Facts for Prelims from “The Hindu”:

  1. The ninth edition of DefExpo India, a biennial exhibition of land, naval and internal homeland security systems, being organised by the Defence Ministry, kicked off in Goa. More than 1,000 companies from 47 countries are participating in the event.
  2. Indian Naval ship Beas is on an official visit to Doha, Qatar to participate in the fifth edition of Doha International Maritime Defence Exhibition (DIMDEX). DIMDEX is held biennially at Doha and provides an ideal platform for showcasing our indigenous shipbuilding capability and technological prowess as well as innovation in Naval systems. INS Beas, an indigenous Brahmaputra Class frigate will represent the Indian Navy at DIMDEX 16.

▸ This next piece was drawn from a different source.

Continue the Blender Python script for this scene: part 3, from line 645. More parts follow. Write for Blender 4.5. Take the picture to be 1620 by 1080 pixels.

  3. India has decided to adopt ‘112’ as the national emergency number, similar to ‘911’ in the US and ‘999’ in the UK, with the inter-ministerial telecom commission giving a go-ahead to the move. The roll-out of ‘112’ may see a gradual phase-out of existing emergency numbers like 100 (for police), 101 (fire), 102 (ambulance) and 108 (disaster management), though they will continue to be in operation for at least a year. Telecom regulator Trai had suggested the adoption of 112 as the national emergency number in its recommendations submitted to the telecom department last year.
  4. Gujarat has been named the most film-friendly state in the country for its effort to ease the shooting of films. This was announced at the recently concluded 63rd National Film Awards. The ‘Most Film-Friendly State’ award was introduced this year.